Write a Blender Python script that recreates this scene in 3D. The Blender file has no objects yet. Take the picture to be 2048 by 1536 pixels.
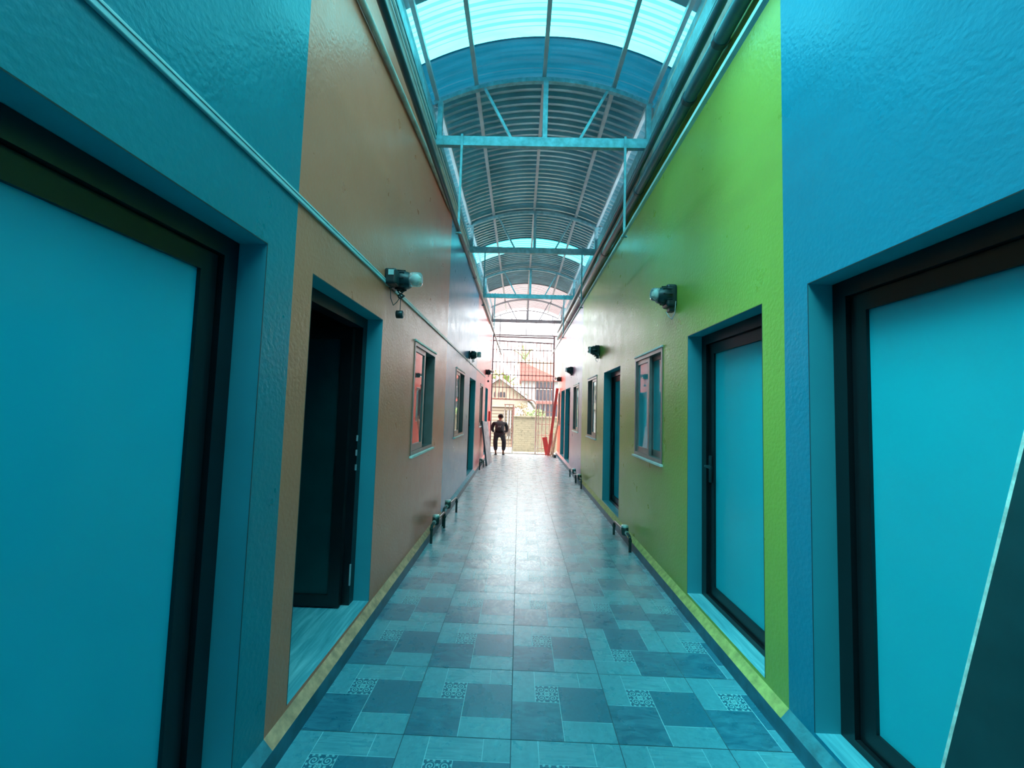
import bpy, bmesh, math, random
from mathutils import Vector, Matrix
random.seed(7)
PI = math.pi
scene = bpy.context.scene
C = scene.collection

# ------------------------------------------------------------------ camera
cd = bpy.data.cameras.new('camera')
cam = bpy.data.objects.new('camera', cd)
C.objects.link(cam)
cd.sensor_width = 36.0
cd.sensor_fit = 'HORIZONTAL'
cd.lens = 811.07 / 2048 * 36.0
cd.clip_start = 0.02
cd.clip_end = 300
_yaw, _pit, _rol = -0.01995, 0.06254, 0.02980
_cy, _sy, _cp, _sp = math.cos(_yaw), math.sin(_yaw), math.cos(_pit), math.sin(_pit)
_f = Vector((_sy*_cp, _cy*_cp, _sp))
_r = Vector((_cy, -_sy, 0))
_u = _r.cross(_f)
_r2 = math.cos(_rol)*_r + math.sin(_rol)*_u
_u2 = -math.sin(_rol)*_r + math.cos(_rol)*_u
cam.matrix_world = Matrix(((_r2.x, _u2.x, -_f.x, 0), (_r2.y, _u2.y, -_f.y, 0), (_r2.z, _u2.z, -_f.z, 1.5), (0, 0, 0, 1)))
scene.camera = cam

# ------------------------------------------------------------------ world, sun, exposure
SKY = 8.0
SUN = 12.0
world = bpy.data.worlds.new('sky')
scene.world = world
world.use_nodes = True
bg = world.node_tree.nodes['Background']
bg.inputs['Color'].default_value = (0.93, 0.97, 1.0, 1)
wn = world.node_tree
_tc = wn.nodes.new('ShaderNodeTexCoord'); _sp = wn.nodes.new('ShaderNodeSeparateXYZ'); _mr = wn.nodes.new('ShaderNodeMapRange')
wn.links.new(_tc.outputs['Generated'], _sp.inputs[0]); wn.links.new(_sp.outputs['Z'], _mr.inputs['Value'])
_mr.inputs['From Min'].default_value = 0.10; _mr.inputs['From Max'].default_value = 0.55   # overcast: brighter overhead than at the horizon
_mr.inputs['To Min'].default_value = SKY*0.5; _mr.inputs['To Max'].default_value = SKY
wn.links.new(_mr.outputs[0], bg.inputs['Strength'])
sd = bpy.data.lights.new('sun', 'SUN')
sd.energy = SUN
sd.angle = math.radians(20)
sd.color = (1.0, 0.95, 0.86)
sun = bpy.data.objects.new('sun', sd)
C.objects.link(sun)
sun.rotation_euler = Vector((0.48, 0.16, -1.0)).to_track_quat('-Z', 'Y').to_euler()
vs = scene.view_settings
scene.display_settings.display_device = 'sRGB'
vs.view_transform = 'Standard'
vs.look = 'None'
vs.gamma = 1.0
vs.use_curve_mapping = False
vs.exposure = 0.5
scene.cycles.use_denoising = True
scene.cycles.max_bounces = 12
scene.cycles.diffuse_bounces = 6
scene.cycles.glossy_bounces = 5
scene.cycles.transmission_bounces = 6
scene.cycles.transparent_max_bounces = 16
scene.cycles.sample_clamp_indirect = 12.0

# ------------------------------------------------------------------ geometry constants (metres; x across, y along, z up)
XL, XR = -1.0054, 1.3157          # wall faces
YB, YE = -4.0, 14.05              # back and gate end of the alley
DOOR_T, DOOR_B = 2.117, 0.146
T, X0, Y0 = 0.4911, 0.0042, 1.9436  # floor tile
WALL_T = 4.62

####

Task statement:
Reproduce each line exactly, please, except for any pictures.

In response:
Write a Blender Python script that recreates this scene in 3D. The Blender file has no objects yet. Take the picture to be 2048 by 1536 pixels.
import bpy, bmesh, math, random
from mathutils import Vector, Matrix
random.seed(7)
PI = math.pi
scene = bpy.context.scene
C = scene.collection

# ------------------------------------------------------------------ camera
cd = bpy.data.cameras.new('camera')
cam = bpy.data.objects.new('camera', cd)
C.objects.link(cam)
cd.sensor_width = 36.0
cd.sensor_fit = 'HORIZONTAL'
cd.lens = 811.07 / 2048 * 36.0
cd.clip_start = 0.02
cd.clip_end = 300
_yaw, _pit, _rol = -0.01995, 0.06254, 0.02980
_cy, _sy, _cp, _sp = math.cos(_yaw), math.sin(_yaw), math.cos(_pit), math.sin(_pit)
_f = Vector((_sy*_cp, _cy*_cp, _sp))
_r = Vector((_cy, -_sy, 0))
_u = _r.cross(_f)
_r2 = math.cos(_rol)*_r + math.sin(_rol)*_u
_u2 = -math.sin(_rol)*_r + math.cos(_rol)*_u
cam.matrix_world = Matrix(((_r2.x, _u2.x, -_f.x, 0), (_r2.y, _u2.y, -_f.y, 0), (_r2.z, _u2.z, -_f.z, 1.5), (0, 0, 0, 1)))
scene.camera = cam

# ------------------------------------------------------------------ world, sun, exposure
SKY = 8.0
SUN = 12.0
world = bpy.data.worlds.new('sky')
scene.world = world
world.use_nodes = True
bg = world.node_tree.nodes['Background']
bg.inputs['Color'].default_value = (0.93, 0.97, 1.0, 1)
wn = world.node_tree
_tc = wn.nodes.new('ShaderNodeTexCoord'); _sp = wn.nodes.new('ShaderNodeSeparateXYZ'); _mr = wn.nodes.new('ShaderNodeMapRange')
wn.links.new(_tc.outputs['Generated'], _sp.inputs[0]); wn.links.new(_sp.outputs['Z'], _mr.inputs['Value'])
_mr.inputs['From Min'].default_value = 0.10; _mr.inputs['From Max'].default_value = 0.55   # overcast: brighter overhead than at the horizon
_mr.inputs['To Min'].default_value = SKY*0.5; _mr.inputs['To Max'].default_value = SKY
wn.links.new(_mr.outputs[0], bg.inputs['Strength'])
sd = bpy.data.lights.new('sun', 'SUN')
sd.energy = SUN
sd.angle = math.radians(20)
sd.color = (1.0, 0.95, 0.86)
sun = bpy.data.objects.new('sun', sd)
C.objects.link(sun)
sun.rotation_euler = Vector((0.48, 0.16, -1.0)).to_track_quat('-Z', 'Y').to_euler()
vs = scene.view_settings
scene.display_settings.display_device = 'sRGB'
vs.view_transform = 'Standard'
vs.look = 'None'
vs.gamma = 1.0
vs.use_curve_mapping = False
vs.exposure = 0.5
scene.cycles.use_denoising = True
scene.cycles.max_bounces = 12
scene.cycles.diffuse_bounces = 6
scene.cycles.glossy_bounces = 5
scene.cycles.transmission_bounces = 6
scene.cycles.transparent_max_bounces = 16
scene.cycles.sample_clamp_indirect = 12.0

# ------------------------------------------------------------------ geometry constants (metres; x across, y along, z up)
XL, XR = -1.0054, 1.3157          # wall faces
YB, YE = -4.0, 14.05              # back and gate end of the alley
DOOR_T, DOOR_B = 2.117, 0.146
T, X0, Y0 = 0.4911, 0.0042, 1.9436  # floor tile
WALL_T = 4.62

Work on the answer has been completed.